To give you a sense of how home team victory rates increase as Excess Venue Experience grows, here's a summary table of winning statistics for notional home teams for various Venue Experience excess ranges:
The winning rate of notional home teams with an excess Venue Experience of 10 or more games (67.3%) is also statistically significantly different from notional home teams winning rate in all other games.
So, empirically, it appears that Venue Experience matters over-and-above notional home team status. In other words, both of the HGA components described earlier seem to matter.
To test this more formally I built a statistical (binary logit) model to explain the win/loss result for the notional home team with Venue Experience for the two teams as the only regressors. Drawn games and finals were excluded from the fit and, for each game, a predicted probability of victory for the notional home team was generated. Using a simple log probability scoring rule, the predicted probabilities from this model scored better than - that is, were better calibrated than - a simple model in which the notional home team is predicted to win every game with probability 58.7%.
(The model, by the way, was:
logit(Pr Notional Home Team Wins) = 0.107 + 0.0446 x Home Team Venue Experience - 0.0500 x Away Team Venue Experience
The two non-intercept coefficients are significant at less than 0.1%.)
The effects of Venue Experience are, it appears, so small in magnitude that they're difficult to detect in the results of any single season. Fitting a model to the data for each of the previous 11 seasons taken individually, the coefficient on Home Team Venue Experience is statistically significant at the 10% level or higher in only 4 of those seasons, though it does carry the expected positive sign in 8 of them. The coefficient on Away Team Venue Experience is also statistically significant at the 10% level or higher in only 4 of those seasons, but it carries the expected negative sign in all 11 seasons.

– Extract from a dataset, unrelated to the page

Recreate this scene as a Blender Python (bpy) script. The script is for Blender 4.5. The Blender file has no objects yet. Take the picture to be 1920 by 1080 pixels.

In 2010, Venue Experience was almost irrelevant. The predictions from the binary logit model built for that season in the same way as described earlier were better calibrated than those of the equivalent naive model, but only barely so. Notional home teams facing a 7 game or greater Venue Experience deficit, of which there were only 5 during the entire season, won just 40% of the time. Those games aside, notional home teams won at pretty much the same rate - around 62% - regardless of the level of their excess Venue Experience.
Nonetheless, I think Venue Experience has shown itself to be sufficiently predictive across most of recent football history that I'm going to include it in all (both?) the MAFL Fund models for 2011. I won't, however, as I have done in previous years, be switching home team designation. The home team for every game will therefore be the home team as decreed by the AFL - it'll just be the case that some home teams will have a Venue Experience excess and some a deficit.
Having demonstrated the small but persistent importance of Venue Experience over the period 2000 to 2010, it's interesting to take a look at how often each team has played a home game during the home-and-away portion of the season at a venue where it had had the same or lesser Venue Experience than its opponent on the day. Here's the list:
- Carlton 47
- Essendon 46
- Kangaroos 39
- Bulldogs 38
- Hawthorn 37
- Richmond 37
- Melbourne 34
- Geelong 29
- Collingwood 22
- St Kilda 12
- Fremantle 9
- West Coast 7
- Port Adelaide 6
- Adelaide 5
- Sydney 1
- Brisbane 0
One way of thinking about this data is to note that Carlton, for example, has on average played 4 of its 11 home games each season at a venue where its opponent has had the same or more recent Venue Experience. Brisbane, in contrast, has played no such game in 11 seasons. That's gotta be worth something.